Task to complete - Extract the lines of the material below, beginning with the first and ending with the line that holds "return np.exp(-((u/rx)**2+(v/ry)**2))". Skip every picture.

Information shown -
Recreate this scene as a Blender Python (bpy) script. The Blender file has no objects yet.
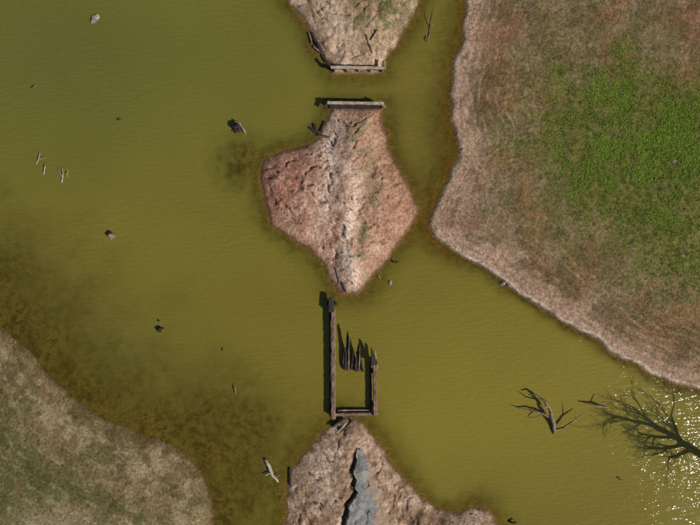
import bpy, math, random
import numpy as np
from mathutils import Vector, Matrix
random.seed(7); rng=np.random.default_rng(11)
PX0,PY0,S=350.0,262.5,0.1
CAMH=47.0
def W(px,py,z=0.0):
    return Vector(((px-PX0)*S,(PY0-py)*S,z))
def lin(c):
    c=np.array(c,float)/255.0
    return np.where(c<=0.04045,c/12.92,((c+0.055)/1.055)**2.4)

# ---------------- noise ----------------
def h2(ix,iy,seed):
    ix=ix.astype(np.int64).astype(np.uint32); iy=iy.astype(np.int64).astype(np.uint32)
    n=ix*np.uint32(374761393)+iy*np.uint32(668265263)+np.uint32((seed*2246822519)&0xffffffff)
    n=(n^(n>>np.uint32(13)))*np.uint32(1274126177)
    n=n^(n>>np.uint32(16)); n=n*np.uint32(2654435761); n=n^(n>>np.uint32(15))
    return n.astype(np.float64)/4294967295.0
def vn(x,y,seed=0):
    ix=np.floor(x);iy=np.floor(y);fx=x-ix;fy=y-iy
    fx=fx*fx*fx*(fx*(fx*6-15)+10);fy=fy*fy*fy*(fy*(fy*6-15)+10)
    a=h2(ix,iy,seed);b=h2(ix+1,iy,seed);c=h2(ix,iy+1,seed);d=h2(ix+1,iy+1,seed)
    return (a*(1-fx)+b*fx)*(1-fy)+(c*(1-fx)+d*fx)*fy
def fbm(x,y,seed=0,o=4,gain=0.5):
    s=0;a=1;t=0
    for i in range(o):
        s=s+a*vn(x*0.8+y*0.6,-x*0.6+y*0.8,seed+i*17);t+=a;a*=gain
        x,y=(x*0.8+y*0.6)*2.03+5.1,(-x*0.6+y*0.8)*2.03+9.7
    return s/t
def ridge(x,y,seed=0,o=3):
    s=0;a=1;t=0
    for i in range(o):
        s=s+a*(1-np.abs(2*vn(x,y,seed+i*13)-1));t+=a;a*=.5;x=x*2.1+3;y=y*2.1+7
    return s/t
def ss(a,b,x):
    t=np.clip((x-a)/(b-a),0,1);return t*t*(3-2*t)
def G(X,Y,cx,cy,rx,ry,ang=0):
    a=math.radians(ang);dx=X-cx;dy=Y-cy
    u=dx*math.cos(a)+dy*math.sin(a);v=-dx*math.sin(a)+dy*math.cos(a)
    return np.exp(-((u/rx)**2+(v/ry)**2))

# ---------------- shore outlines (plan coordinates, 10 units = 1 m) ----------------
PA=[(288,0),(297,12),(306,22),(312,34),(317,48),(325,58),(331,66),(331,74),(384,74),(383,66),(388,55),(398,42),(408,26),(416,8),(420,0),(440,-60),(520,-200),(560,-800),(120,-800),(230,-200),(262,-60)]
PB=[(331,107),(330,116),(325,127),(318,139),(302,147),(280,151),(266,157),(261,168),(260,186),(264,205),(273,222),(291,238),(310,252),(324,266),(332,284),(341,294),(357,296),(367,290),(376,277),(384,262),(397,247),(411,231),(417,213),(411,192),(400,171),(389,152),(384,130),(381,116),(384,107)]
PR=[(465,-60),(465,0),(460,30),(453,60),(449,90),(450,115),(455,138),(456,155),(447,180),(435,203),(429,220),(433,236),(452,253),(478,268),(500,281),(522,296),(550,314),(580,334),(612,353),(650,374),(700,392),(780,420),(950,500),(1800,900),(1800,-900),(600,-900),(500,-250)]
PL=[(-100,250),(-40,295),(0,324),(20,343),(48,373),(72,399),(108,420),(150,438),(184,453),(204,474),(213,498),(216,525),(216,560),(190,640),(160,900),(-1500,900),(-1500,-100),(-400,60)]
PD=[(286,540),(287,500),(290,472),(300,456),(318,441),(329,428),(338,418),(349,415),(360,420),(372,436),(390,456),(405,476),(419,495),(434,508),(455,511),(476,505),(490,511),(498,525),(530,560),(600,700),(700,1000),(120,1000),(240,700),(282,580)]
ROAD=[(445,358,361),(452,355.5,365),(460,355,370),(470,354,375),(480,356,379),(488,357,382),(496,352,384),(505,348,386),(515,346,388),(525,345,391),(540,344,395),(580,341,402),(660,337,404),(760,335,402),(900,331,400)]
RY=np.array([r[0] for r in ROAD],float);RL=np.array([r[1] for r in ROAD],float);RR_=np.array([r[2] for r in ROAD],float)
def roadl(y): return np.interp(y,RY,RL)+7*(fbm(y/7,y*0+3,91,5)-.5)
def roadr(y): return np.interp(y,RY,RR_)+10*(fbm(y/7,y*0+30,92,5)-.5)
def sdf(P,X,Y):
    P=np.array(P,float);d=np.full(X.shape,1e18);ins=np.zeros(X.shape,bool)
    for i in range(len(P)):
        ax,ay=P[i];bx,by=P[(i+1)%len(P)]
        ex,ey=bx-ax,by-ay
        t=np.clip(((X-ax)*ex+(Y-ay)*ey)/(ex*ex+ey*ey),0,1)
        d=np.minimum(d,(X-ax-ex*t)**2+(Y-ay-ey*t)**2)
        c=((ay>Y)!=(by>Y))
        if by!=ay: ins^=c&(X<(bx-ax)*(Y-ay)/(by-ay)+ax)
    d=np.sqrt(d);return np.where(ins,d,-d)

def ev(PX,PY,color=False):
    n1=fbm(PX/22,PY/22,1,5)-.5;n2=fbm(PX/22,PY/22,2,5)-.5
    fl=1-0.85*np.exp(-((PX-357)/34)**4)*np.exp(-((PY-90)/26)**4)
    X=PX+10*n1*fl;Y=PY+10*n2*fl
    sA,sB,sR,sL,sD=[sdf(P,X,Y) for P in (PA,PB,PR,PL,PD)]
    r=np.hypot(PX-350,PY-262)
    far=(r-2000-600*(fbm(PX/900,PY/900,5,3)-.5))
    sF=np.where(far>-400,far,-400.)
    ab=np.exp(-((PX-357)/30)**4)*np.exp(-((PY-90)/24)**4)
    g=ridge(X/17,Y/17,31,3);g2=fbm(PX/6,PY/6,33,5)-.5;g3=fbm(PX/60,PY/60,35,3)-.5
    wx_=PX+26*(fbm(PX/30,PY/30,131,4)-.5);wy_=PY+26*(fbm(PX/30,PY/30,132,4)-.5)
    sgn=np.where(PX>352,-1,1)
    gl=ridge((wx_*.82+sgn*wy_*.57)/26,(-sgn*wx_*.57+wy_*.82)/11,133,3)
    trench=np.exp(-((PX-roadl(PY)+2.0)/2.8)**2)*ss(444,456,PY)*(sD>3)*(PY<900)
    def mound(s,hm,sc):
        sc=sc*(1-ab)+3.0*ab
        return hm*(1-np.exp(-np.maximum(s,0)/sc))
    zA=mound(sA,1.2,22);zB=mound(sB,1.5,30);zD=mound(sD,1.25,34)
    crest=np.exp(-((PX-350+6*np.sin(PY/26)+5*(fbm(PY/12,PY*0,9,3)-.5))/15)**2)
    zB=zB+0.36*crest*ss(0,20,sB)
    zR=0.14*ss(0,6,sR)+0.0035*np.maximum(sR,0)+0.25*g3*ss(10,80,sR)
    zL=0.10*ss(0,8,sL)+0.0040*np.maximum(sL,0)+0.25*g3*ss(10,80,sL)
    zF=np.maximum(sF,0)*0.008+12*ss(0,8000,sF)*fbm(PX/2500,PY/2500,8,4)
    isl=np.maximum(np.maximum(sA,sB),sD);bank=np.maximum(sR,sL)
    z=np.maximum.reduce([zA,zB,zD,zR*(sR>0),zL*(sL>0),zF])
    flank=ss(1,12,isl)*(1-ab)
    z=z+flank*(-0.20*ss(.70,.95,gl))*np.where(r<3000,1,0)+ss(2,16,isl)*(0.12*(g-.6)+0.28*g2)+ss(2,14,bank)*(0.10*g2+0.09*(g-.6))*(r<3000)-.42*trench
    s=np.maximum.reduce([isl,bank,sF])
    def vis(sd,w,p=1.4): return np.exp(-(np.maximum(-sd,0)/w)**p)
    nz=fbm(PX/40,PY/40,51,4);nf=fbm(PX/6,PY/6,53,5)
    wR=7+12*(1-ss(225,275,PY))+10*G(PX,PY,440,190,30,60)
    wD=7+10*nz+16*(1-ss(285,335,PX))
    V=np.maximum.reduce([vis(sA,9+4*nz),vis(sB,9+6*nz),vis(sR,wR*(.6+.8*nz)),
        vis(sL,34+80*nz,1.7)*(0.95),vis(sD,wD)])
    V=np.maximum(V,.8*G(PX,PY,243,163,26,26,20)*(.6+.8*nf))
    V=np.maximum(V,.8*G(PX,PY,424,222,22,26))
    V=np.maximum(V,.75*np.exp(-(np.maximum(np.abs(PY-(447+0.22*(PX-230)))-30,0)/34)**2)*ss(130,200,PX)*(1-ss(262,312,PX)))
    V=np.maximum(V,.75*G(PX,PY,245,500,60,60))
    V=np.clip(V*(0.5+1.0*nf),0.0008,1);V=np.where(s>-2,np.maximum(V,1+s/8),V)
    dep=-np.log(V)*0.22
    z=np.where(s>0,np.maximum(z,.004),-dep-0.01)
    out=dict(z=z,s=s,V=V,sA=sA,sB=sB,sR=sR,sL=sL,sD=sD)
    if not color: return out
    C=np.zeros(PX.shape+(3,))
    def mix(c,m):
        m=np.clip(m,0,1)[...,None];C[:]=C*(1-m)+lin(c)*m
    f1=fbm(PX/9,PY/9,61,5);f2=fbm(PX/35,PY/35,63,5);f3=fbm(PX/2.6,PY/2.6,65,3);f5=fbm(PX/18,PY/18,69,5)
    C[:]=lin((118,102,78))
    # right bank
    R=(sR>-1)&(sR>isl)
    C[R]=lin((134,112,88))
    mR=R*1.0
    mix((102,94,60),mR*ss(.42,.6,f1)*.6)
    mix((172,140,118),mR*ss(0,8,sR)*(1-ss(14,56,sR+30*(f2-.3)))*.8)
    mix((130,84,62),mR*ss(.45,.62,f2)*ss(10,40,sR)*.55)
    mix((90,78,50),mR*ss(.50,.64,f5)*ss(8,26,sR)*.6)
    gm=grassmask(PX,PY,sR);out['gm']=gm
    mix((112,104,56),mR*gm**.5*.65)
    mix((88,96,40),mR*ss(.25,.9,gm+.9*(f1-.5))*.65)
    bandv=np.sin(np.maximum(sR,0)*0.75+6*f2)
    mix((176,148,128),mR*ss(.3,1,bandv)*(1-ss(25,90,sR))*.3*ss(.35,.6,f1))
    mix((92,78,56),mR*ss(.4,1,-bandv)*(1-ss(15,70,sR))*.35*ss(.4,.6,f5))
    mix((200,184,164),mR*np.exp(-((sR-3.4-2*f2)/1.3)**2)*(.25+.45*ss(230,260,PY))*ss(.3,.55,f1+.12))
    # left bank
    Lm=(sL>-1)&(sL>isl);mL=Lm*1.0
    C[Lm]=lin((124,106,74))
    mix((150,132,98),mL*ss(.42,.62,f1)*.5)
    mix((94,88,52),mL*ss(.45,.6,f2)*.6)
    mix((84,74,44),mL*ss(.5,.64,f5)*.5)
    mix((154,138,108),mL*np.exp(-((sL-22-10*f2)/12)**2)*.45*ss(.35,.55,f1))
    mix((80,84,42),mL*G(PX,PY,10,480,60,55)*ss(.35,.55,f1)*.8)
    mix((80,78,42),mL*np.exp(-((sL-62-24*f2)/9)**2)*.65)
    mix((158,142,114),mL*G(PX,PY,60,520,50,16)*.4)
    bl=np.sin(np.maximum(sL,0)*0.5+7*f2)
    mix((150,134,104),mL*ss(.4,1,bl)*ss(.4,.6,f1)*.35)
    mix((96,80,50),mL*(1-ss(4,18,sL+8*(f1-.5)))*.6)
    # island A
    mA=((sA>-1)&(sA>=sR)&(sA>=sB)&(sA>=sD)&(PY<95))*1.0
    mix((168,140,114),mA); mix((200,172,146),mA*ss(.4,.6,f1)*.6)
    mix((96,98,56),mA*G(PX,PY,386,6,26,30)*ss(.35,.55,f1)*1.2)
    mix((112,106,66),mA*G(PX,PY,362,12,16,40)*ss(.4,.55,f1)*.9)
    mix((126,102,78),mA*ss(.5,.62,f5)*.5)
    mix((208,182,158),mA*G(PX,PY,335,20,10,40,-15)*.6)
    mix((112,78,62),mA*G(PX,PY,318,46,9,20,-25)*.7)
    # island B
    mB=((sB>-1)&(PY>95)&(sB>sR)&(sB>sD))*1.0
    mix((178,140,116),mB)
    mix((204,170,144),mB*ss(.42,.6,f1)*.6)
    mix((156,110,92),mB*G(PX,PY,284,186,26,34)*.8)
    mix((134,90,74),mB*G(PX,PY,290,195,36,44)*ss(.48,.58,f5)*.5)
    mix((152,110,82),mB*G(PX,PY,392,185,20,50,15)*.6)
    mix((140,102,80),mB*(1-ss(3,16,sB+8*(f5-.5)))*.6)
    wv=4*np.sin(PY/17)+6*(fbm(PX/20,PY/20,77,4)-.5)
    mix((222,196,174),mB*G(PX+wv,PY,331,165,10,60,6)*.85)
    mix((122,110,80),mB*G(PX+wv,PY,364,145,12,48,-2)*ss(.36,.56,f1)*.95)
    mix((220,196,176),mB*G(PX+wv,PY,349,226,7,56,0)*.8)
    mix((94,90,62),mB*G(PX+wv,PY,366,232,6,48,5)*ss(.34,.50,f1)*1.0)
    mix((136,106,84),mB*G(PX+wv,PY,338,215,5,50,-3)*ss(.4,.55,f5)*.8)
    mix((214,188,168),mB*G(PX,PY,350,275,13,18)*.6)
    mix((128,94,74),mB*ss(.80,.92,gl)*ss(4,12,sB)*.5)
    mix((118,56,42),mB*ss(.64,.72,f3)*.45)
    # island D
    mD=((sD>-1)&(sD>sR)&(sD>sL)&(PY>300))*1.0
    mix((156,128,104),mD);mix((192,164,140),mD*ss(.42,.6,f1)*.55)
    mix((120,94,70),mD*ss(.5,.62,f5)*.55)
    mix((100,84,60),mD*G(PX,PY,440,520,30,10)*.6)
    mix((200,176,154),mD*G(PX,PY,322,470,16,26)*.5)
    mix((112,86,66),mD*ss(.80,.92,gl)*ss(4,12,sD)*.5)
    mix((60,50,40),mD*G(PX,PY,348,428,10,7)*.5)
    mix((70,60,50),mD*ss(.1,.8,trench)*.8)
    C*= (0.70+0.60*f3)[...,None]*(0.80+0.40*f1)[...,None]
    mix((96,98,58),ss(0,200,sF))
    mix((88,68,44),(1-ss(0.5,4.5,s+4*(f1-.5)))*.8)
    # submerged bed
    bed=(s<0)*1.0
    mix((104,88,46),bed)
    mix((60,51,27),bed*ss(.42,.58,fbm(PX/3.5,PY/3.5,141,5))*.85)
    mix((68,60,30),bed*ss(.48,.62,f5)*.5)
    mix((116,78,36),bed*np.exp(-(np.abs(sR)/22)**2)*.6*(1-ss(240,280,PY)))
    mix((112,96,50),bed*ss(.5,.7,f2)*.5)
    mix((150,116,78),bed*np.exp(-(np.abs(isl)/5)**2)*.4)
    out['C']=C
    return out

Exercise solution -
Recreate this scene as a Blender Python (bpy) script. The Blender file has no objects yet.
import bpy, math, random
import numpy as np
from mathutils import Vector, Matrix
random.seed(7); rng=np.random.default_rng(11)
PX0,PY0,S=350.0,262.5,0.1
CAMH=47.0
def W(px,py,z=0.0):
    return Vector(((px-PX0)*S,(PY0-py)*S,z))
def lin(c):
    c=np.array(c,float)/255.0
    return np.where(c<=0.04045,c/12.92,((c+0.055)/1.055)**2.4)

# ---------------- noise ----------------
def h2(ix,iy,seed):
    ix=ix.astype(np.int64).astype(np.uint32); iy=iy.astype(np.int64).astype(np.uint32)
    n=ix*np.uint32(374761393)+iy*np.uint32(668265263)+np.uint32((seed*2246822519)&0xffffffff)
    n=(n^(n>>np.uint32(13)))*np.uint32(1274126177)
    n=n^(n>>np.uint32(16)); n=n*np.uint32(2654435761); n=n^(n>>np.uint32(15))
    return n.astype(np.float64)/4294967295.0
def vn(x,y,seed=0):
    ix=np.floor(x);iy=np.floor(y);fx=x-ix;fy=y-iy
    fx=fx*fx*fx*(fx*(fx*6-15)+10);fy=fy*fy*fy*(fy*(fy*6-15)+10)
    a=h2(ix,iy,seed);b=h2(ix+1,iy,seed);c=h2(ix,iy+1,seed);d=h2(ix+1,iy+1,seed)
    return (a*(1-fx)+b*fx)*(1-fy)+(c*(1-fx)+d*fx)*fy
def fbm(x,y,seed=0,o=4,gain=0.5):
    s=0;a=1;t=0
    for i in range(o):
        s=s+a*vn(x*0.8+y*0.6,-x*0.6+y*0.8,seed+i*17);t+=a;a*=gain
        x,y=(x*0.8+y*0.6)*2.03+5.1,(-x*0.6+y*0.8)*2.03+9.7
    return s/t
def ridge(x,y,seed=0,o=3):
    s=0;a=1;t=0
    for i in range(o):
        s=s+a*(1-np.abs(2*vn(x,y,seed+i*13)-1));t+=a;a*=.5;x=x*2.1+3;y=y*2.1+7
    return s/t
def ss(a,b,x):
    t=np.clip((x-a)/(b-a),0,1);return t*t*(3-2*t)
def G(X,Y,cx,cy,rx,ry,ang=0):
    a=math.radians(ang);dx=X-cx;dy=Y-cy
    u=dx*math.cos(a)+dy*math.sin(a);v=-dx*math.sin(a)+dy*math.cos(a)
    return np.exp(-((u/rx)**2+(v/ry)**2))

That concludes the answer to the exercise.